§ **Data section**:
# # # # #
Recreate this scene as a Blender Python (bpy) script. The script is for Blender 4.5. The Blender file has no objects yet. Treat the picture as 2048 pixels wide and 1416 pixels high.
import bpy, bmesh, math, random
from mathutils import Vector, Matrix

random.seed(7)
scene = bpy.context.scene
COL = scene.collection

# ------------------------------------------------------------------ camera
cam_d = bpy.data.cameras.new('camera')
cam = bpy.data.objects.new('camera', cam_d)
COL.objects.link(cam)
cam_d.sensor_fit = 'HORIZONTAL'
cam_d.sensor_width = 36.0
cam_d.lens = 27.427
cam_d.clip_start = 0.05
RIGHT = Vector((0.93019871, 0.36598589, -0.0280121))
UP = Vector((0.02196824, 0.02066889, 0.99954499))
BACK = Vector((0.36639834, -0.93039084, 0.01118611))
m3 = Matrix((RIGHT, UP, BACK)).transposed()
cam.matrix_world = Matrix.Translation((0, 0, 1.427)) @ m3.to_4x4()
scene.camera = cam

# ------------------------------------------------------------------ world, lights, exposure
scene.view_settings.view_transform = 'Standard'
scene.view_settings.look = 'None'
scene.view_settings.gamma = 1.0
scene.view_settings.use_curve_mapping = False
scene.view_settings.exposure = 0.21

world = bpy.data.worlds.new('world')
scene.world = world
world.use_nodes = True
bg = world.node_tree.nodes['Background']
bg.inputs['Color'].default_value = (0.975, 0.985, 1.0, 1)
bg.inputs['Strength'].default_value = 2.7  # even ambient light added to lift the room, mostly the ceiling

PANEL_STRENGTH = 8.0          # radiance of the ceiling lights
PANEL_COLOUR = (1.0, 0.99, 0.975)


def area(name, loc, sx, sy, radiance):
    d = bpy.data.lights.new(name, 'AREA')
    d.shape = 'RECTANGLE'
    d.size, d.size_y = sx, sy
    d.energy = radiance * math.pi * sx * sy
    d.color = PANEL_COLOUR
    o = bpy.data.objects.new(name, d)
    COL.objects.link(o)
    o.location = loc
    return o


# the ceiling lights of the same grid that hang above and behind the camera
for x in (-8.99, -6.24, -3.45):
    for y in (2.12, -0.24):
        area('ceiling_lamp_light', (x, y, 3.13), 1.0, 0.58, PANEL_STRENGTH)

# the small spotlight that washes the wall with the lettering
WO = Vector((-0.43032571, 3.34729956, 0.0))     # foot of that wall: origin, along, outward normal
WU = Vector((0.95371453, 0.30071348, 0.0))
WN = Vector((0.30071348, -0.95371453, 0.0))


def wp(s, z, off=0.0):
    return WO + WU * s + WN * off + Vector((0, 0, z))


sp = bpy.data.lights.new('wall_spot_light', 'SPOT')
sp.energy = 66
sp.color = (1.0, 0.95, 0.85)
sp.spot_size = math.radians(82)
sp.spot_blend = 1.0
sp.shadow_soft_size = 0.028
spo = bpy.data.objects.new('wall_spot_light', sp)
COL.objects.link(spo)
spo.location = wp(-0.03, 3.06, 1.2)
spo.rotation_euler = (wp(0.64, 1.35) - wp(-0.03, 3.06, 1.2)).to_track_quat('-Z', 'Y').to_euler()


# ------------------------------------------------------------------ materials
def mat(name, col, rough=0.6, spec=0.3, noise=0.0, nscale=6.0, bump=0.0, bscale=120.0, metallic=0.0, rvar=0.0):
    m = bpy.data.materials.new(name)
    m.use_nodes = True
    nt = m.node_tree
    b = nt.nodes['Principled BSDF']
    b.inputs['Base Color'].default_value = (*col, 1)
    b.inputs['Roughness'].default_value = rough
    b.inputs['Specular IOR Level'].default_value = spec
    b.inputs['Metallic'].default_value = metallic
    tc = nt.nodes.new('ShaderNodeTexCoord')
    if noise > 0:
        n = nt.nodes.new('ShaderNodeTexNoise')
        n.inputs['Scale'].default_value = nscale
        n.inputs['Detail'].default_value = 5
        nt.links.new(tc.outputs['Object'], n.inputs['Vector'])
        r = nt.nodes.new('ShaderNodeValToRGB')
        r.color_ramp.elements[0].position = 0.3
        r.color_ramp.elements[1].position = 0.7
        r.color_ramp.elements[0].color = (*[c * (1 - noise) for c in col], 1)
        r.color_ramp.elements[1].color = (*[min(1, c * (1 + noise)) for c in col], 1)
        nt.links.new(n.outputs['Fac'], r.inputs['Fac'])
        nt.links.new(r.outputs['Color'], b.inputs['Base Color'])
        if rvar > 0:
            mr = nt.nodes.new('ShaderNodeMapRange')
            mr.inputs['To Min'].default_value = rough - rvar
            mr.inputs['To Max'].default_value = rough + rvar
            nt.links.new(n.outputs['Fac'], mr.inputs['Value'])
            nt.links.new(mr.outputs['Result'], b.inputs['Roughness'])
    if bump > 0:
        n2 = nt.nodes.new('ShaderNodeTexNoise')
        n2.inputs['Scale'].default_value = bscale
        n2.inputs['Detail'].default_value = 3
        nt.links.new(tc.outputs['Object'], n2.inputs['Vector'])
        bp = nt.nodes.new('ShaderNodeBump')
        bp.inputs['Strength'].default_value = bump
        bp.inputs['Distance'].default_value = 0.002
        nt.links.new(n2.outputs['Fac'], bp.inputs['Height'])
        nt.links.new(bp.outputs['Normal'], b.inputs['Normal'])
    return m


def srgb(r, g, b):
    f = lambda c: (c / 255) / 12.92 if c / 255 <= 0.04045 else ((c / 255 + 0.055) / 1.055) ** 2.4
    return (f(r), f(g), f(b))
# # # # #
Take the listing above and set it down exactly.

§ **Finished answer**:
Recreate this scene as a Blender Python (bpy) script. The script is for Blender 4.5. The Blender file has no objects yet. Treat the picture as 2048 pixels wide and 1416 pixels high.
import bpy, bmesh, math, random
from mathutils import Vector, Matrix

random.seed(7)
scene = bpy.context.scene
COL = scene.collection

# ------------------------------------------------------------------ camera
cam_d = bpy.data.cameras.new('camera')
cam = bpy.data.objects.new('camera', cam_d)
COL.objects.link(cam)
cam_d.sensor_fit = 'HORIZONTAL'
cam_d.sensor_width = 36.0
cam_d.lens = 27.427
cam_d.clip_start = 0.05
RIGHT = Vector((0.93019871, 0.36598589, -0.0280121))
UP = Vector((0.02196824, 0.02066889, 0.99954499))
BACK = Vector((0.36639834, -0.93039084, 0.01118611))
m3 = Matrix((RIGHT, UP, BACK)).transposed()
cam.matrix_world = Matrix.Translation((0, 0, 1.427)) @ m3.to_4x4()
scene.camera = cam

# ------------------------------------------------------------------ world, lights, exposure
scene.view_settings.view_transform = 'Standard'
scene.view_settings.look = 'None'
scene.view_settings.gamma = 1.0
scene.view_settings.use_curve_mapping = False
scene.view_settings.exposure = 0.21

world = bpy.data.worlds.new('world')
scene.world = world
world.use_nodes = True
bg = world.node_tree.nodes['Background']
bg.inputs['Color'].default_value = (0.975, 0.985, 1.0, 1)
bg.inputs['Strength'].default_value = 2.7  # even ambient light added to lift the room, mostly the ceiling

PANEL_STRENGTH = 8.0          # radiance of the ceiling lights
PANEL_COLOUR = (1.0, 0.99, 0.975)


def area(name, loc, sx, sy, radiance):
    d = bpy.data.lights.new(name, 'AREA')
    d.shape = 'RECTANGLE'
    d.size, d.size_y = sx, sy
    d.energy = radiance * math.pi * sx * sy
    d.color = PANEL_COLOUR
    o = bpy.data.objects.new(name, d)
    COL.objects.link(o)
    o.location = loc
    return o


# the ceiling lights of the same grid that hang above and behind the camera
for x in (-8.99, -6.24, -3.45):
    for y in (2.12, -0.24):
        area('ceiling_lamp_light', (x, y, 3.13), 1.0, 0.58, PANEL_STRENGTH)

# the small spotlight that washes the wall with the lettering
WO = Vector((-0.43032571, 3.34729956, 0.0))     # foot of that wall: origin, along, outward normal
WU = Vector((0.95371453, 0.30071348, 0.0))
WN = Vector((0.30071348, -0.95371453, 0.0))


def wp(s, z, off=0.0):
    return WO + WU * s + WN * off + Vector((0, 0, z))


sp = bpy.data.lights.new('wall_spot_light', 'SPOT')
sp.energy = 66
sp.color = (1.0, 0.95, 0.85)
sp.spot_size = math.radians(82)
sp.spot_blend = 1.0
sp.shadow_soft_size = 0.028
spo = bpy.data.objects.new('wall_spot_light', sp)
COL.objects.link(spo)
spo.location = wp(-0.03, 3.06, 1.2)
spo.rotation_euler = (wp(0.64, 1.35) - wp(-0.03, 3.06, 1.2)).to_track_quat('-Z', 'Y').to_euler()


# ------------------------------------------------------------------ materials
def mat(name, col, rough=0.6, spec=0.3, noise=0.0, nscale=6.0, bump=0.0, bscale=120.0, metallic=0.0, rvar=0.0):
    m = bpy.data.materials.new(name)
    m.use_nodes = True
    nt = m.node_tree
    b = nt.nodes['Principled BSDF']
    b.inputs['Base Color'].default_value = (*col, 1)
    b.inputs['Roughness'].default_value = rough
    b.inputs['Specular IOR Level'].default_value = spec
    b.inputs['Metallic'].default_value = metallic
    tc = nt.nodes.new('ShaderNodeTexCoord')
    if noise > 0:
        n = nt.nodes.new('ShaderNodeTexNoise')
        n.inputs['Scale'].default_value = nscale
        n.inputs['Detail'].default_value = 5
        nt.links.new(tc.outputs['Object'], n.inputs['Vector'])
        r = nt.nodes.new('ShaderNodeValToRGB')
        r.color_ramp.elements[0].position = 0.3
        r.color_ramp.elements[1].position = 0.7
        r.color_ramp.elements[0].color = (*[c * (1 - noise) for c in col], 1)
        r.color_ramp.elements[1].color = (*[min(1, c * (1 + noise)) for c in col], 1)
        nt.links.new(n.outputs['Fac'], r.inputs['Fac'])
        nt.links.new(r.outputs['Color'], b.inputs['Base Color'])
        if rvar > 0:
            mr = nt.nodes.new('ShaderNodeMapRange')
            mr.inputs['To Min'].default_value = rough - rvar
            mr.inputs['To Max'].default_value = rough + rvar
            nt.links.new(n.outputs['Fac'], mr.inputs['Value'])
            nt.links.new(mr.outputs['Result'], b.inputs['Roughness'])
    if bump > 0:
        n2 = nt.nodes.new('ShaderNodeTexNoise')
        n2.inputs['Scale'].default_value = bscale
        n2.inputs['Detail'].default_value = 3
        nt.links.new(tc.outputs['Object'], n2.inputs['Vector'])
        bp = nt.nodes.new('ShaderNodeBump')
        bp.inputs['Strength'].default_value = bump
        bp.inputs['Distance'].default_value = 0.002
        nt.links.new(n2.outputs['Fac'], bp.inputs['Height'])
        nt.links.new(bp.outputs['Normal'], b.inputs['Normal'])
    return m


def srgb(r, g, b):
    f = lambda c: (c / 255) / 12.92 if c / 255 <= 0.04045 else ((c / 255 + 0.055) / 1.055) ** 2.4
    return (f(r), f(g), f(b))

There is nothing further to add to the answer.